Кто знает, может быть, поездка в Англию и изменила бы его дальнейшую судьбу. В последние месяцы заграничной жизни Григорьев находился в тяжелейшем идеологическом и нравственном кризисе. Впрочем, это потом продолжилось и в России. Уже в «Москвитянине», в связи с неуспехом журнала, глава «молодой редакции» стал терять ощущение своей нужности людям, своей правоты, а это — самое страшное для мыслителя и журналиста. После «Москвитянина», при отсутствии своего печатного органа, подобное мироощущение лишь усилилось. Даже когда Григорьев начинал участвовать в новом и перспективном журнале «Русское слово», оно, это мироощущение, не выветрилось из глубины его души. «Веры, веры нет в торжество мысли, да и чорт ее знает теперь, эту мысль », — откровенно признавался он в письме к Е.С. Протопоповой 26 января 1859 года.

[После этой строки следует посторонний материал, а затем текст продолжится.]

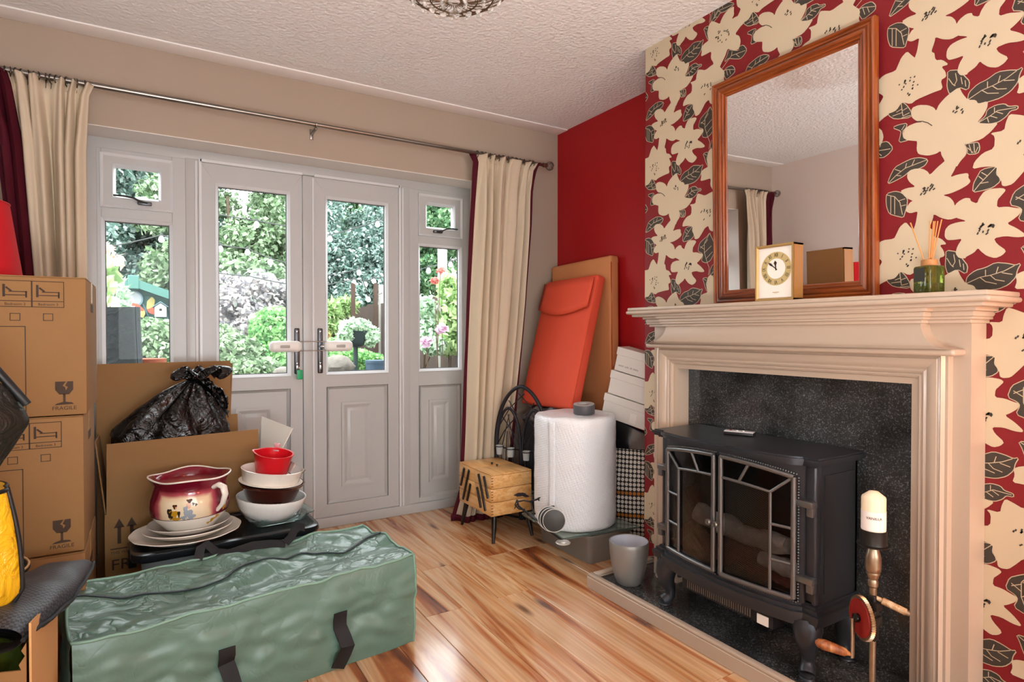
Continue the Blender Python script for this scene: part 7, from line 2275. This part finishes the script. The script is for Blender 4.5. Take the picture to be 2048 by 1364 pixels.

Тем более пессимизм нахлынул после провала надежд на «Русское слово». Из письма к Погодину от 29 сентября 1859 года: «Я дошел до глубокого основания своей бесполезности в настоящую минуту. Я — честный рыцарь безуспешного, на время погибшего дела». Григорьев верил в победу своих идей лишь в отдаленном будущем, а что тогда ему оставалось делать сейчас? Вот тут и возникала мысль о сотрудничестве с Герценом как об одном из вариантов жизненного выбора: «Афонская гора или виселица» (письмо к Е.С. Протопоповой от 19 марта 1858 года); «… либо в петлю, либо в Лондон…» (письмо к М.П. Погодину от 28 сентября 1860 года). Петля — это, конечно, самоубийство, мало вероятное для христианина. А виселица — не «личная» петля, это убийство со стороны государства. Видимо, здесь тоже брезжил лондонский ореол, сотрудничество с Герценом. Так что получалась дилемма: или идти в монахи на Афонскую гору, или ехать к Герцену в Лондон. Но в действительности Григорьев не принял ни тот, ни другой путь, а продолжил журнальную и творческую литературную работу в России.